The Lorax, Evolution and the American Corporate Machine

The Lorax is an awesome movie. You should watch it.

Most notable among the themes in this film was its take on the ideology behind the corporate machine that is the cause of all the Truffula Trees being cut down.

One of the main characters in the film, the Once-ler,  started off as a genuine entrepreneur with a novel idea about how to make a product, the Thneed, which ends up being a massive hit among those whom he is marketing to. The catch is that in order to produce the Thneed, the Once-ler needs to cut down the beautiful Truffula Trees, home to a number of little creatures. As demand for his product increases, the destruction of the Truffula Trees becomes a growing issue until the entire forest has been cut down and used for the profit of the Once-ler. Throughout this process the viewer can pick up on the mentality shift of the Once-ler as greed and corruption slowly get a hold of him. The lyrics of the song “How Bad Can I Be”, sung by the Once-ler, showcase this brilliantly:

Well there’s a principle of nature (principle of nature)

That almost every creature knows.

Called survival of the fittest (survival of the fittest)

And check it this is how it goes.

The animal that eats gotta scratch and fight and claw and bite and punch.

And the animal that doesn’t, well the animal that doesn’t winds up someone else’s lu-lu-lu-lu-lunch (munch, munch, munch, munch, munch)

I’m just sayin’.

This leads into the chorus which says:

How bad can I be? I’m just doing what comes naturally.

How bad can I be? I’m just following my destiny.

What stuck out to me was how a particular view of human history was appealed to in order to justify the corporate machine that the Once-ler was creating to make money at the expense of the story-world’s natural resources.

Human’s, according to this account of human history, are a part of an inherently violent system called evolution which is governed by the “survival of the fittest” principle. Basically, the stronger person lives on and the weaker person becomes lunch. This principle is then universalized and applied to social and economic contexts and thus begins to serve as the legitimization of corporate greed and oppression. Businesses, within this narrative, must expand at all costs lest they become “lunch” to another more innovative business.

Eat or be eaten. Sounds like a pretty violent story.

But must evolution be told with a violent slant? Are we really stuck in a system of nature that encourages violence and competition?

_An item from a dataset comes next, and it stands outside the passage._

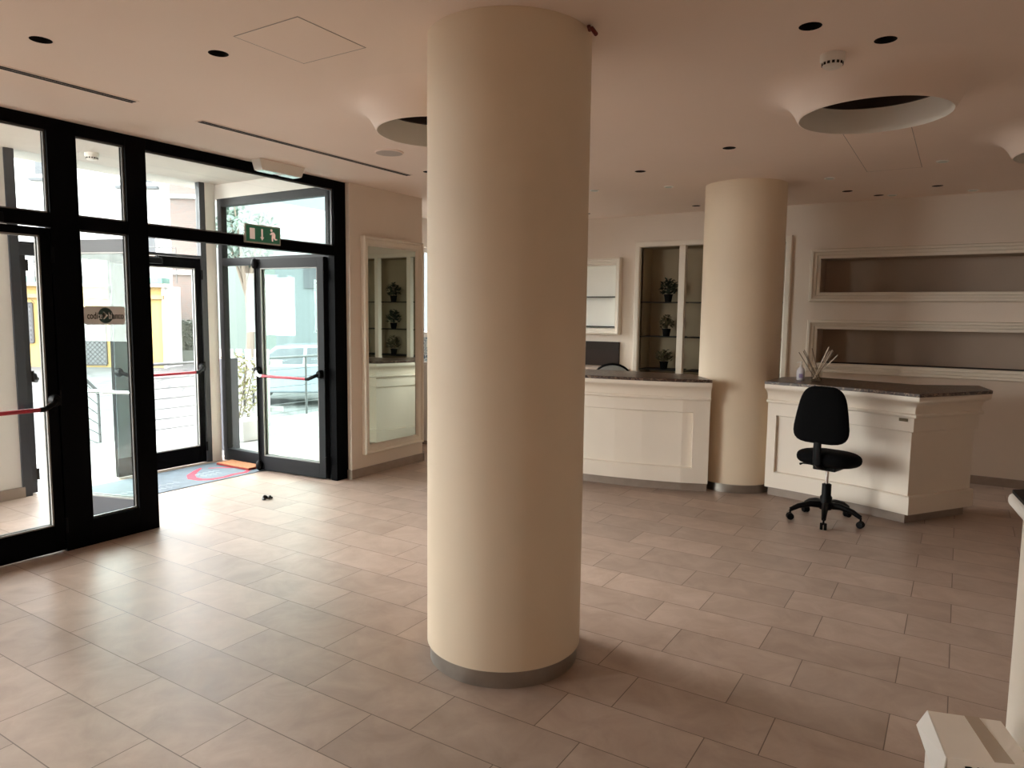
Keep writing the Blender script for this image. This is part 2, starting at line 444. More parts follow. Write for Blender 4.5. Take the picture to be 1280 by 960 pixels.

The answer is no and Philip Clayton is going to tell you why:

This view of evolution which sees the emergence of complex life forms like humans as the result of cooperation and symbiosis as opposed to violence and competition has huge implications.

For one, it makes the theory of evolution easier to swallow for theists. A grand narrative that has cooperation as it’s central theme is absolutely compatible with belief in a loving God who desires the flourishing of the earth’s creatures.

Moreover, to appeal to the story of evolution as if it legitimated the American corporate machine is no longer acceptable. When corporations expand to the point of causing harm to the poor as well as the earth and its resources–such expansion cannot be said to be the inevitable result of the evolutionary process. This is not “natural” behavior nor is it anyone’s “destiny.”

Violence, rather than being a necessary byproduct of the story we find ourselves in, is an intrusion into God’s good creation.